Of late, the large rainbows and the Mackinaw, the latter in particular have been labelled as the culprits in the food chain that could drop the Kokanee of Lake Pend Oreille off the map in a population collapse. Long story here with many tangents...I could go on and on and on.

But nobody talks about or even broaches the subject of Brown Trout in Lake Pend Oreille and yet the Clark Fork River, which flows into the lake, is full of them above the Cabinet Gorge Dam. Seems a few have gone through the spillway. This 30-inch brown trout, coveted by you and me but taken by George Hendrix was caught in the second week of March off an unnamed point casting small brassy spoons from shore. It's a bonafide Salmo Trutta alright. Thirty inches in length and weighing a winter-lite eight and a half pounds. Whew! Where'd she come from?
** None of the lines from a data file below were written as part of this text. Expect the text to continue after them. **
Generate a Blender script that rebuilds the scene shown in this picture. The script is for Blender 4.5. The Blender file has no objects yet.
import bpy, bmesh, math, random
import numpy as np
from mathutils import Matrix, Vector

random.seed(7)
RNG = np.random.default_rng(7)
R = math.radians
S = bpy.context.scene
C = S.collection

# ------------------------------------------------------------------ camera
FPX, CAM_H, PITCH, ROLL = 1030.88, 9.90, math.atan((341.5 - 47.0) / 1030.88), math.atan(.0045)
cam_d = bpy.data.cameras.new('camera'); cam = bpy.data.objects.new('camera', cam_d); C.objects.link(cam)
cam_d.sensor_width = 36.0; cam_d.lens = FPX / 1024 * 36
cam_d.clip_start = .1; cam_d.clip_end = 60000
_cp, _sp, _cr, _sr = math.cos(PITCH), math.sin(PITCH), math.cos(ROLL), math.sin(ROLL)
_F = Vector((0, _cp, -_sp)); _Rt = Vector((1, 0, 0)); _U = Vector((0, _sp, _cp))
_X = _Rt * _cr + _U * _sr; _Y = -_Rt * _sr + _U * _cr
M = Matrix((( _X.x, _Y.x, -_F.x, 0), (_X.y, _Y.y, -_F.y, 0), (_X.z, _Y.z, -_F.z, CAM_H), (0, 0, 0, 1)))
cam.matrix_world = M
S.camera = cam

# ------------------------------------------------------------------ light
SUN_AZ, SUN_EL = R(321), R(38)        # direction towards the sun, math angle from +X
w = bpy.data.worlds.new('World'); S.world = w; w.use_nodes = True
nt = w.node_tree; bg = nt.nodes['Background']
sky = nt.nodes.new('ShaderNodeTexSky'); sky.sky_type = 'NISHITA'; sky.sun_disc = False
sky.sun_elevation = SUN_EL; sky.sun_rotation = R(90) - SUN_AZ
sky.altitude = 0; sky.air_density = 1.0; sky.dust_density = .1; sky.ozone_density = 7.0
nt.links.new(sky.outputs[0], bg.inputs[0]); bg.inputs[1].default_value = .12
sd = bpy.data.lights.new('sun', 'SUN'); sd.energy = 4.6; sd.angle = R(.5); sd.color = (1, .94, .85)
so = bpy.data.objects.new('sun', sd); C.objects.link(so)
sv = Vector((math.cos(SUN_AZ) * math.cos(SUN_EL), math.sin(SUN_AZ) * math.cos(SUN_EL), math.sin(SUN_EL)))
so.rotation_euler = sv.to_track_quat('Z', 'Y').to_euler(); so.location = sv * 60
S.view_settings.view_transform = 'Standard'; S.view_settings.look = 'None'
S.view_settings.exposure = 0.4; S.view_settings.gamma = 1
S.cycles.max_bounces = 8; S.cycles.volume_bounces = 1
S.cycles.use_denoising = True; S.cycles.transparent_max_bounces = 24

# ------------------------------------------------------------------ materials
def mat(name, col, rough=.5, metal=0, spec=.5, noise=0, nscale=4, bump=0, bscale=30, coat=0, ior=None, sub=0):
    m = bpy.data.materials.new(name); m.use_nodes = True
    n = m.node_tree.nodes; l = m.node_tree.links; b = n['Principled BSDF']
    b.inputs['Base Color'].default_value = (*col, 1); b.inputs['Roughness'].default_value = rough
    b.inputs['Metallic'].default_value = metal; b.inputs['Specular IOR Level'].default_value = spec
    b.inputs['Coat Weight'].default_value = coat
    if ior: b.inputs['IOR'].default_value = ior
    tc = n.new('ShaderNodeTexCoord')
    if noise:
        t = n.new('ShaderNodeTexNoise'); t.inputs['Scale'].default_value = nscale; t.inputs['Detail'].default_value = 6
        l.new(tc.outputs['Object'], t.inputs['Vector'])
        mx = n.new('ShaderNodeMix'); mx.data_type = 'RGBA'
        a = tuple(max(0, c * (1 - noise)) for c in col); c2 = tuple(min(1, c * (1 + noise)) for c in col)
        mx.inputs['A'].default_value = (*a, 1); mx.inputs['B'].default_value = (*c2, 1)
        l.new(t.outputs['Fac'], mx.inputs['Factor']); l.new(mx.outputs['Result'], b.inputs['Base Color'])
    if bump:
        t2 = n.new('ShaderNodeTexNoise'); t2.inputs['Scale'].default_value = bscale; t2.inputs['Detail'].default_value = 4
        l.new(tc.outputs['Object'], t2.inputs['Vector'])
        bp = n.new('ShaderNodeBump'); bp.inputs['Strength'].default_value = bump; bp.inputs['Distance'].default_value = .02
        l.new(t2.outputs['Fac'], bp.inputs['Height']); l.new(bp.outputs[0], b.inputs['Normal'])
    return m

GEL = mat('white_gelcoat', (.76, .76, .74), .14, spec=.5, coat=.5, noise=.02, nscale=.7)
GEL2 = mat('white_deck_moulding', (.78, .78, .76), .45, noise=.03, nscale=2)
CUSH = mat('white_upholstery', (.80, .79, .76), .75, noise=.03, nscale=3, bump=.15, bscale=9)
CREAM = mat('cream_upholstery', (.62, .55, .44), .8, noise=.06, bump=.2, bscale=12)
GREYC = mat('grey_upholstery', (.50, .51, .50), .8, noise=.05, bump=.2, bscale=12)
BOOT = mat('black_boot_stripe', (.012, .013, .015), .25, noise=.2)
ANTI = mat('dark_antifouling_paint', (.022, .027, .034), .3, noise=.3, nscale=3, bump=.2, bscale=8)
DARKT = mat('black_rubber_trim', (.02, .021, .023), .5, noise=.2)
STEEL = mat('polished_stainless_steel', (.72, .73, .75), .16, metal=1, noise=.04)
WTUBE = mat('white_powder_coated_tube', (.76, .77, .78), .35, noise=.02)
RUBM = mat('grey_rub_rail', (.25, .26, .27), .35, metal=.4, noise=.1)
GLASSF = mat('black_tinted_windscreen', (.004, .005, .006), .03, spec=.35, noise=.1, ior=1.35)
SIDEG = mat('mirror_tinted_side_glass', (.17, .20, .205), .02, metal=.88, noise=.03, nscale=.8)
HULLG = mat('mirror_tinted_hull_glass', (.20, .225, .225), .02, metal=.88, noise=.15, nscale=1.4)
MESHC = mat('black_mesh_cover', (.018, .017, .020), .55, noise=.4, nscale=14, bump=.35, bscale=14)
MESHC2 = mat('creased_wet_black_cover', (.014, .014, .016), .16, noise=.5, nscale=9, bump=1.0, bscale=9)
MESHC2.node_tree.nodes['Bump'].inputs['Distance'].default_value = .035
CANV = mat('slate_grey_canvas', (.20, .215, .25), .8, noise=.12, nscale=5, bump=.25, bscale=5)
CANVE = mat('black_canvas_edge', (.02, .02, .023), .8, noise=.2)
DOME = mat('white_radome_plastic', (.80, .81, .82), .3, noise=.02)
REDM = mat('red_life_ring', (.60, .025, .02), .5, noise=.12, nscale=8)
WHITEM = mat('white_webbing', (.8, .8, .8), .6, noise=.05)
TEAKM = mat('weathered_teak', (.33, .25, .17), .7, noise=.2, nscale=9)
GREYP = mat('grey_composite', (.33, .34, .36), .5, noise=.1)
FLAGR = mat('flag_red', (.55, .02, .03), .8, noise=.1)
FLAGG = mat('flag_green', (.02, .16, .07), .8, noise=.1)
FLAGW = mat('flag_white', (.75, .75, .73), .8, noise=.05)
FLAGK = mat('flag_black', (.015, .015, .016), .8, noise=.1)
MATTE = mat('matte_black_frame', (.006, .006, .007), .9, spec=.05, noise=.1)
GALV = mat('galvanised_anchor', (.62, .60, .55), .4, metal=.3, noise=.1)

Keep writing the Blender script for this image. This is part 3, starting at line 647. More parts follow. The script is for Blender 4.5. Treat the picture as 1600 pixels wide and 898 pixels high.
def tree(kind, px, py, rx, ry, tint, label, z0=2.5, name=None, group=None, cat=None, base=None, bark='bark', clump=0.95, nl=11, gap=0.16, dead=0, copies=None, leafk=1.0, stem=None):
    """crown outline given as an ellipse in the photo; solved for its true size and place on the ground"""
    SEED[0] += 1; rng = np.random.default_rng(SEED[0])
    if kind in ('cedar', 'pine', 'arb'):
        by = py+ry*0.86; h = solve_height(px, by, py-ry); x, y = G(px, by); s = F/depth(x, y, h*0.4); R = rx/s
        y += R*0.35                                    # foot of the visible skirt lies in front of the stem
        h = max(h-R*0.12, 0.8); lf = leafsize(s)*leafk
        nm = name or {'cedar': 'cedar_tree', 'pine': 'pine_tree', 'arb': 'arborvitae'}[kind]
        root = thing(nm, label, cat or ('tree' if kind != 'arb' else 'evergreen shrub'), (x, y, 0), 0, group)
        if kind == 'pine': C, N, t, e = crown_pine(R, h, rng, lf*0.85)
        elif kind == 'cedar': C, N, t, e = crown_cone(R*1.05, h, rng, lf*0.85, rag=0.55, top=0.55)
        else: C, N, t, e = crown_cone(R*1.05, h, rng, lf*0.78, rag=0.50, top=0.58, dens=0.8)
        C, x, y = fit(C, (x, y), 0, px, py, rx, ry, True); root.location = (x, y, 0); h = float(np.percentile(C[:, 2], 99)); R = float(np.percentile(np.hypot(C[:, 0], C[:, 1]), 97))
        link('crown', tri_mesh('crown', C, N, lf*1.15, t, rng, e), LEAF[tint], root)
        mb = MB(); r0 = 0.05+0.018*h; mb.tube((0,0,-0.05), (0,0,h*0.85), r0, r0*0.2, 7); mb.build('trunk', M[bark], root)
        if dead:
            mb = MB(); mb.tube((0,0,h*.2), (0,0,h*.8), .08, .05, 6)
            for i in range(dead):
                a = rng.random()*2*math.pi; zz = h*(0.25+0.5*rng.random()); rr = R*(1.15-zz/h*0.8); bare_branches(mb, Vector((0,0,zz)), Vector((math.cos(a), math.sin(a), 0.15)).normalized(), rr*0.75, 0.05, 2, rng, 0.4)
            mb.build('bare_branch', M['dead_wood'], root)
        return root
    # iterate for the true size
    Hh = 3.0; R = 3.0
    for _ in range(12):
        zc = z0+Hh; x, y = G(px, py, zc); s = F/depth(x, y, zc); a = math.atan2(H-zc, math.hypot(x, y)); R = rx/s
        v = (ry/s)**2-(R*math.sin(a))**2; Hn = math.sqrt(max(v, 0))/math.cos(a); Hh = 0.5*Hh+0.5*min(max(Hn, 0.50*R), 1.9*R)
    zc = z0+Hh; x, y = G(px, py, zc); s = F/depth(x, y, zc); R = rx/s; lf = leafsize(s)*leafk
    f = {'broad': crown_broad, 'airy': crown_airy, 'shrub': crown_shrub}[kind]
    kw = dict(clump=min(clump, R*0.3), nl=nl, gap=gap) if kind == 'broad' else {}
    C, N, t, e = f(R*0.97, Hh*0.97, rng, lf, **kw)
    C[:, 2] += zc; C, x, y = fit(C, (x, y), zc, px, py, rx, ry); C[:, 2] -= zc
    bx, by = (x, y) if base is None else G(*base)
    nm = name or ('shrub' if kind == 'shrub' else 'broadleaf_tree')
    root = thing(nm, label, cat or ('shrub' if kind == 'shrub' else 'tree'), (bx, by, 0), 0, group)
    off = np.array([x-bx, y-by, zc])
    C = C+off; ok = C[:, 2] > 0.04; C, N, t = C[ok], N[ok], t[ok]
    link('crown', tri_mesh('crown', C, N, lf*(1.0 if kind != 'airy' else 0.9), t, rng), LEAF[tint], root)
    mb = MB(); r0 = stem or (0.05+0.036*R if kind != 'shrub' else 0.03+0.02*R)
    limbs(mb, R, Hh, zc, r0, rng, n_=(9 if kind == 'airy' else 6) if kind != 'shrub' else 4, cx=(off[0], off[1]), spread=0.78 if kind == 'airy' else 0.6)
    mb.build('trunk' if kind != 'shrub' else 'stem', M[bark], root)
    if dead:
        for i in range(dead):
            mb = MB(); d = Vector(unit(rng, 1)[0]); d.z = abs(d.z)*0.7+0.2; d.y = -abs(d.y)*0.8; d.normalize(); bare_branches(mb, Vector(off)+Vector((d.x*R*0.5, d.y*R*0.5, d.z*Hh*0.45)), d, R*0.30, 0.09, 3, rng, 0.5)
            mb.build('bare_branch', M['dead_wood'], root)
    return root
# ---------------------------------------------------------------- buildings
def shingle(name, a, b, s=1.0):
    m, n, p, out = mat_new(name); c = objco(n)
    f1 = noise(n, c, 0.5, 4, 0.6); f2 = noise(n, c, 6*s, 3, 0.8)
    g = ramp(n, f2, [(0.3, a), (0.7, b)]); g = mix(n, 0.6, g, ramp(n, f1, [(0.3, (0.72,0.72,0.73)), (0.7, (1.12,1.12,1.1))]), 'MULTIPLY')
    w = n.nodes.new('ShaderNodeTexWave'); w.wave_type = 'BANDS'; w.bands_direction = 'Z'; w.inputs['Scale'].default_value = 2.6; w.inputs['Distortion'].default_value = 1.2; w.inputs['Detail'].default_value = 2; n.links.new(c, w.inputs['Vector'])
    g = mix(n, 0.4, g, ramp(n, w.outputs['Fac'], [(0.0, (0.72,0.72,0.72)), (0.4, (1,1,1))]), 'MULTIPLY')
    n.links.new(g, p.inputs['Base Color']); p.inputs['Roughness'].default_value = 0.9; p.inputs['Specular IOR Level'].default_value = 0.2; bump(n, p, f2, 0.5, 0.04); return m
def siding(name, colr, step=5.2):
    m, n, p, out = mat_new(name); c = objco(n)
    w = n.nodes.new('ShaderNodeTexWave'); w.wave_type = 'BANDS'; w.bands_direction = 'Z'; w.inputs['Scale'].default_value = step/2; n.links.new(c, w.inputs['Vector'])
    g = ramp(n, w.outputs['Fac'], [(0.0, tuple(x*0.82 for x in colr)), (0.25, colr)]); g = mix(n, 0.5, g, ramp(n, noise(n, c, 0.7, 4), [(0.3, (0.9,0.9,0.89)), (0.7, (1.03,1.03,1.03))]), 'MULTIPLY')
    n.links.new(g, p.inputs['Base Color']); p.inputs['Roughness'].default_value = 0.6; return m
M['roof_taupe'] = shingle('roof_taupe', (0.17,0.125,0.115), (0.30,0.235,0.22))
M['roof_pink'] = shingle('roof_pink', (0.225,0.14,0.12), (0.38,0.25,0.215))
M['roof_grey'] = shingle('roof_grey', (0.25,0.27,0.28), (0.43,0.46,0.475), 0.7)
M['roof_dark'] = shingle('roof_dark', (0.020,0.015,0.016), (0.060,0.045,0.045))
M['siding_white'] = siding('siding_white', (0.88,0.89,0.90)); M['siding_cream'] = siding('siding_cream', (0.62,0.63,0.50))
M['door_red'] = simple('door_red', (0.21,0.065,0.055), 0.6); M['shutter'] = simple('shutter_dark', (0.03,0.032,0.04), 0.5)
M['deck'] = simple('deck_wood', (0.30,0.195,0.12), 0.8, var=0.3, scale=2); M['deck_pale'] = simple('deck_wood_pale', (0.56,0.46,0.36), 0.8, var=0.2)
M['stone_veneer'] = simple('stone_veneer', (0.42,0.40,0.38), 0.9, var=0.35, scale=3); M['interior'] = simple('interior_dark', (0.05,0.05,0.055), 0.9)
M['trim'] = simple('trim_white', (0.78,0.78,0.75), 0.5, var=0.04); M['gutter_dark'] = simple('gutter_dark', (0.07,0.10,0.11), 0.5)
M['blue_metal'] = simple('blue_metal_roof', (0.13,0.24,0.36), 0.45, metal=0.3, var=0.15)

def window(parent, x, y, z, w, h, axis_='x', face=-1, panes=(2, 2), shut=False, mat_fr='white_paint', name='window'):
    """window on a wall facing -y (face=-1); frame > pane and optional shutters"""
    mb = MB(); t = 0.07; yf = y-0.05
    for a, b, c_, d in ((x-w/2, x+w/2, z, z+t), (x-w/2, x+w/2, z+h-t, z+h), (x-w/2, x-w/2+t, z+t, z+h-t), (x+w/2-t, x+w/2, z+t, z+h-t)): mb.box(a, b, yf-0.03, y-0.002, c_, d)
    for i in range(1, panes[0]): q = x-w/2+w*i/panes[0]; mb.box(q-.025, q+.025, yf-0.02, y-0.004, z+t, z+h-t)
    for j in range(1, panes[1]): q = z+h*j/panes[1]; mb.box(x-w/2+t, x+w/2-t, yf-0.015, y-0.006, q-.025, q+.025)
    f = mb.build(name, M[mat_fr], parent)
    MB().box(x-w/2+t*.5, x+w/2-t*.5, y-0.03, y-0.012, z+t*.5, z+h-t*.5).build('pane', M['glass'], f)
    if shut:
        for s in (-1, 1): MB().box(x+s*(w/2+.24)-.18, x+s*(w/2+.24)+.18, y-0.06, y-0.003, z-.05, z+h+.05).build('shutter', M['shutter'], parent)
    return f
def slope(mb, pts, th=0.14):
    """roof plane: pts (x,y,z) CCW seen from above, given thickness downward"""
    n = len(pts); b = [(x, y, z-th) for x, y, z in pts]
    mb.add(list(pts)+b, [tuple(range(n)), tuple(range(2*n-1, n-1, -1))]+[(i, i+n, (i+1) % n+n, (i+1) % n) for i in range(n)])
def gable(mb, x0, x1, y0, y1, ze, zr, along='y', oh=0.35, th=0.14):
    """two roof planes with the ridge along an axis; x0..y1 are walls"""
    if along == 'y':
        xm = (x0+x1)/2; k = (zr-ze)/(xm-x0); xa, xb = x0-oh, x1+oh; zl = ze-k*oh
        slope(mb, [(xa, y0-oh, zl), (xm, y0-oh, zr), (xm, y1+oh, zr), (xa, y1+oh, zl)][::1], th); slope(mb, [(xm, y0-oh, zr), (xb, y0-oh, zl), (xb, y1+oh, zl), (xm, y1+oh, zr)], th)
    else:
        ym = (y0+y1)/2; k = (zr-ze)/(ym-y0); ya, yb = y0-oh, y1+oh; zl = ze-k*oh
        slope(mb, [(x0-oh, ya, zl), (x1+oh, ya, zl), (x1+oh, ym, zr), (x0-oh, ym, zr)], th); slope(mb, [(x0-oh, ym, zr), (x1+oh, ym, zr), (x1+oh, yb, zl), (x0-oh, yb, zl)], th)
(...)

"Nice goin', George. Say...next time you head out...if you have room...would you mind...you know...taking me along?"

###Dwayne K. Parsons

Tuesday, March 13, 2007

Just Under the Ice


When the shallow bays look like farm fields, what do you do but bore a hole in the ice and while away the time catching perch? That's what most of us do, but a few innovative fishermen go after the larger, and yes, tastier, lake whitefish seen in this photograph of young Hunter Hendrix showing off his Dad's fresh winter catch.


Long-time North Idaho fisherman, George Hendrix, caught these in early February fishing a large flat of ice over the shallows off Sunnyside on the east end of Pend d'Oreille Bay, Lake Pend Oreille.

The bay, full of perch that time of year, retains the original French spelling, though history has dropped the small-case d' in favor of simpler spelling from North Idaho's now famous and certainly largest natural body of water, Lake Pend Oreille. Despite the fact that Lake Pend Oreille has a dam down river at Albani Falls, just east of the Washington State line, it still qualifies as a natural lake because the dam serves to regulate the potential of flooding while generating a significant amount of energy for the Pacific Northwest.

These whitefish are Lake Superiors, planted in Lake Pend Oreille in the early 1900s as a food fish. For the most part, they inhabit deep water and are seldom sought by area fishermen. They are larger than the more common Mountain Whitefish which also inhabit this lake system. Though these fish are roughly a pound to a pound and a half, many will gain weight to five or six pounds and for the most part inhabit depths of 90-feet or greater. In the winter and spring, however, as George has learned, they come into the shallower waters to feed on the large mayfly nymph known to trout fishermen in this bay. These whitefish were "stuffed, literally stuffed" according to George who saved a few samples for the record. The nymph lying next to this pencil was one taken from the stomach of one of these whitefish.

George told me he caught the whitefish "jigging hard and fast just three inches below the ice cover." Thanks, George, for showing us this incredible food fish can be caught when the winter months are dragging on.